The lines from the top of the material below through the line containing "return m, nt, b" are to be printed exactly, with pictures omitted.

------------

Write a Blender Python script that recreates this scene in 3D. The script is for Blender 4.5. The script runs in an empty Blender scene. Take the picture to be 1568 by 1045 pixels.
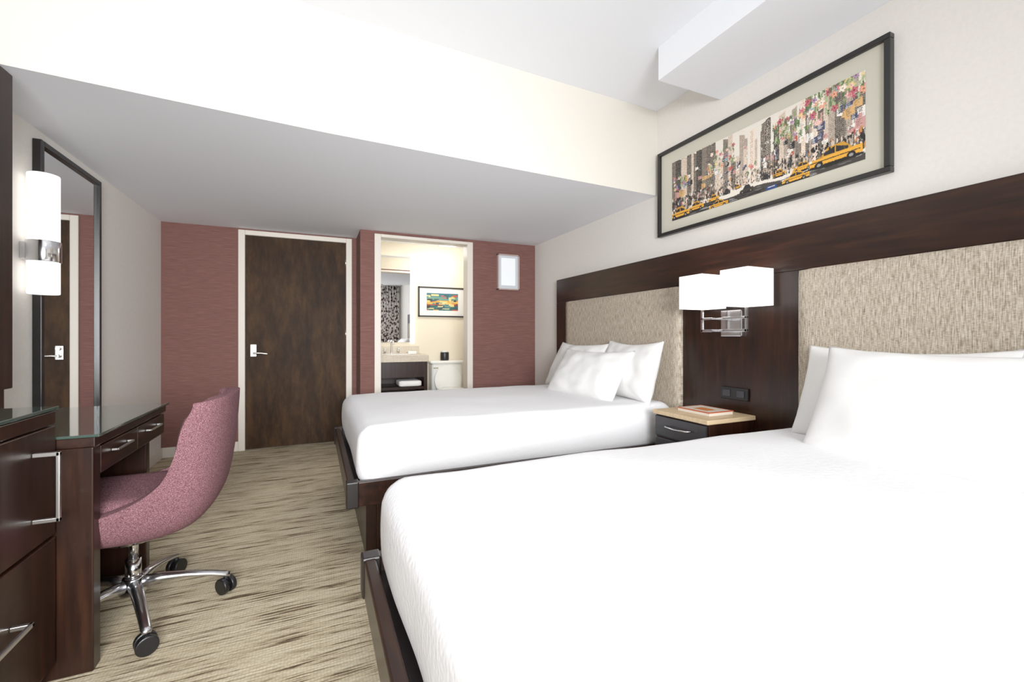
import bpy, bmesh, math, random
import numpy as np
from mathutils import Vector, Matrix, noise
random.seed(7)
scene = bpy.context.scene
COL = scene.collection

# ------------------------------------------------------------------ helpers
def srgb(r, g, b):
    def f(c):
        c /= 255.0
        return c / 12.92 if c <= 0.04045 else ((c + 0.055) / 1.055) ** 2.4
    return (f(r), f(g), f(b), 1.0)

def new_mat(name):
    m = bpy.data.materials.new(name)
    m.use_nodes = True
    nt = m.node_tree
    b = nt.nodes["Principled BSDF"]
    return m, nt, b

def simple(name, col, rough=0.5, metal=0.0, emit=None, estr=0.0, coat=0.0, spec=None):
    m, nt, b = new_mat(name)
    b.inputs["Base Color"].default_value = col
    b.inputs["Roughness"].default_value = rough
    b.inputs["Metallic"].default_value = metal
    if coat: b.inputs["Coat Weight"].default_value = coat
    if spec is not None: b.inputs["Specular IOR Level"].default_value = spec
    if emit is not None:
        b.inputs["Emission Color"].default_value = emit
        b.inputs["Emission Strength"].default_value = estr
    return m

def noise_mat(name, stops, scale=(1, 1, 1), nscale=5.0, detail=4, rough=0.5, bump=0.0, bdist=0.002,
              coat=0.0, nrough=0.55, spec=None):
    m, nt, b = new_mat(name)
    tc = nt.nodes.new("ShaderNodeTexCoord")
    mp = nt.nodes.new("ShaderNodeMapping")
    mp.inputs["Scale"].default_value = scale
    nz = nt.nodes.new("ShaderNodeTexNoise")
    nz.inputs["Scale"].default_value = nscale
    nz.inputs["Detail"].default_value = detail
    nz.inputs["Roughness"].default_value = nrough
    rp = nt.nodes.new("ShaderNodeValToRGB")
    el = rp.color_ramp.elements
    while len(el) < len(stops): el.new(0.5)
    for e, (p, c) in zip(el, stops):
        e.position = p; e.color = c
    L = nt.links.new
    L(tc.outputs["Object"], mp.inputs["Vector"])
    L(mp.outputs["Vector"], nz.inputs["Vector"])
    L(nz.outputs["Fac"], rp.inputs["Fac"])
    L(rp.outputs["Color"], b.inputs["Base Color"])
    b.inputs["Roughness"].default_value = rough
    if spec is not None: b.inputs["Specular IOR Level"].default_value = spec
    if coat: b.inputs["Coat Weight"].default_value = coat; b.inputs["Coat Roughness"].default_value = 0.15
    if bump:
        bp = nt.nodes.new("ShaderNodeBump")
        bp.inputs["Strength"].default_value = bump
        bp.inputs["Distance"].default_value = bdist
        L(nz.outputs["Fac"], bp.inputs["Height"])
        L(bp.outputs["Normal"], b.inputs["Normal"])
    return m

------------

● TASK SOLUTION:
Write a Blender Python script that recreates this scene in 3D. The script is for Blender 4.5. The script runs in an empty Blender scene. Take the picture to be 1568 by 1045 pixels.
import bpy, bmesh, math, random
import numpy as np
from mathutils import Vector, Matrix, noise
random.seed(7)
scene = bpy.context.scene
COL = scene.collection

# ------------------------------------------------------------------ helpers
def srgb(r, g, b):
    def f(c):
        c /= 255.0
        return c / 12.92 if c <= 0.04045 else ((c + 0.055) / 1.055) ** 2.4
    return (f(r), f(g), f(b), 1.0)

def new_mat(name):
    m = bpy.data.materials.new(name)
    m.use_nodes = True
    nt = m.node_tree
    b = nt.nodes["Principled BSDF"]
    return m, nt, b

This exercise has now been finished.